Undeterred by a growing debt burden, the Telangana government is reportedly moving ahead with a proposal to hike the salaries of MLAs, MLCs, ministers and the Chief Minister.
The state government is now learnt to be hunting for banks to borrow money to fund the excesses.
Telangana government has acquired close to Rs 1.3 lakh crore as debt during the past two years.
According to a Times of India report, the list of banks approached by the state government includes the Rabobank of Netherlands. If cleared, the MLAs and MLCs stand to get over Rs 4 lakh a month as salary instead of their current monthly remuneration of Rs 96,000.
An announcement to this effect is likely to be made today evening after the meeting of Members’ Amenity Committee (MAC), headed by Assembly Speaker S Madhusudana Chary.
"The government was obliged to hike salaries owing to a long pending demand from legislators.
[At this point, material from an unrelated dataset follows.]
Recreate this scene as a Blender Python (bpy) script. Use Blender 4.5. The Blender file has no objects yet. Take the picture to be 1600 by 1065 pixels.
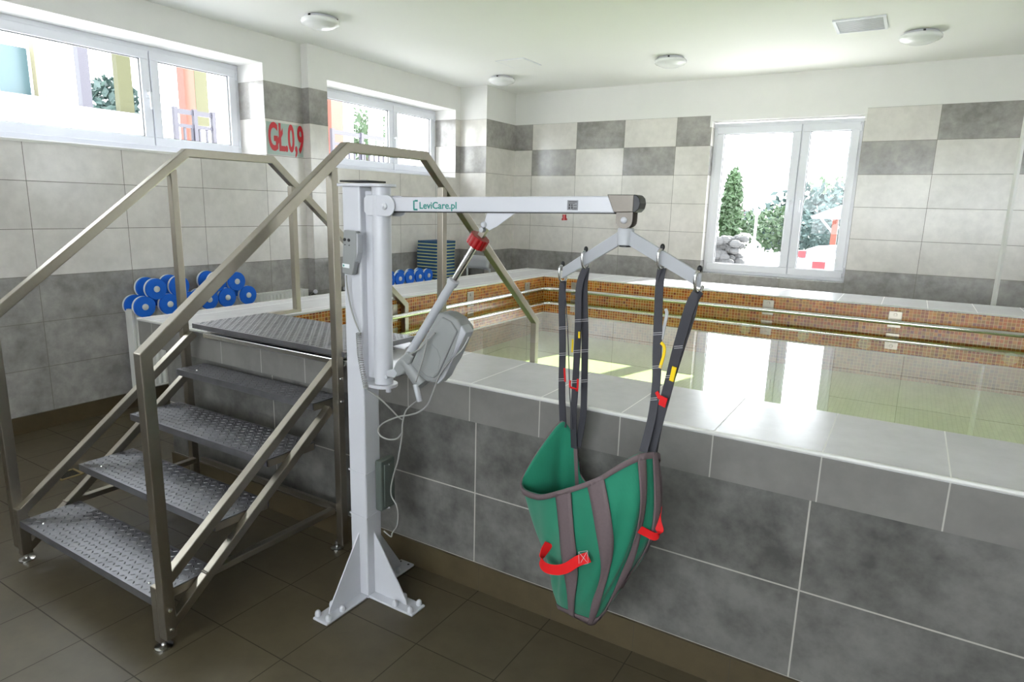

And the special fund for the CM and ministers is also justified," Deputy CM M Mahmood Ali was quoted as saying in the report.
The hike would result in over Rs 100 crore additional burden on the state exchequer since beneficiaries of the pay hike include ex-legislators and widows of former law-makers.
This comes along with Rs 4,765 crore announced in the budget for the newly-created CM’s special development fund, and Rs 25 crore allotted to each of the 18 ministers.
Another Rs 52,000 crore in funds are required for flagship schemes of Mission Bhagiratha and free two-bedroom houses for the poor.